The supreme sadism of Tennant's character, wealthy serial killer Cale Erendreich, is the most compelling thing about Bad Samaritan, which suffers from a severe case of lazy storytelling. The film is set in Portland, OR which we know because one of the very first establishing shots shows a gigantic sign. From there, we meet Sean Falco (Robert Sheehan), a robber with a heart of gold who breaks into Cale's house and discovers a woman tied up in the office and a torture chamber in the garage.
 
He admits his crime to the police and hands over photographic evidence, which should probably be the end of the movie right there. But wait! For reasons that aren't entirely clear, the cops don't buy his story, and the rest of the movie is a struggle between Sean's quest for justice and Cale's hunger for vengeance. The message?

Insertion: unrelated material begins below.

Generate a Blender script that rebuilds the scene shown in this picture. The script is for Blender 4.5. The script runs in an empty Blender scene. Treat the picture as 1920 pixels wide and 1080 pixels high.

Being a police officer is hard, and they're far too busy to deal with every Joe Schmo who comes off the street with hard evidence of a kidnapping.
 
Cale will stop at nothing to fuck up Sean's life, and director Dean Devlin succeeds in building tension as the baddie systematically targets our hero's friends, family and workplace. His wealth makes him an extremely resourceful antagonist, and the jump scares are cheap but effective. Despite the film's visceral appeal, however, screenwriter Brandon Boyce's script is rote — there's nothing inventive in any of Cale's schemes, there aren't any twists, and a subplot about an FBI investigation is half-baked and totally irrelevant. Don't even get me started on a wildly implausible piece of evidence obtained when a character accidentally and oh-so-conveniently hits "video call" on his phone.

A game of cat-and-mouse like this one should involve cunning. But too often, Bad Samaritan has all the cleverness of a shovel to the head — much like the shovel that the characters end up using to repeatedly hit each other. For the definitive document of David Tennant as a cruel criminal mastermind, stick with Jessica Jones.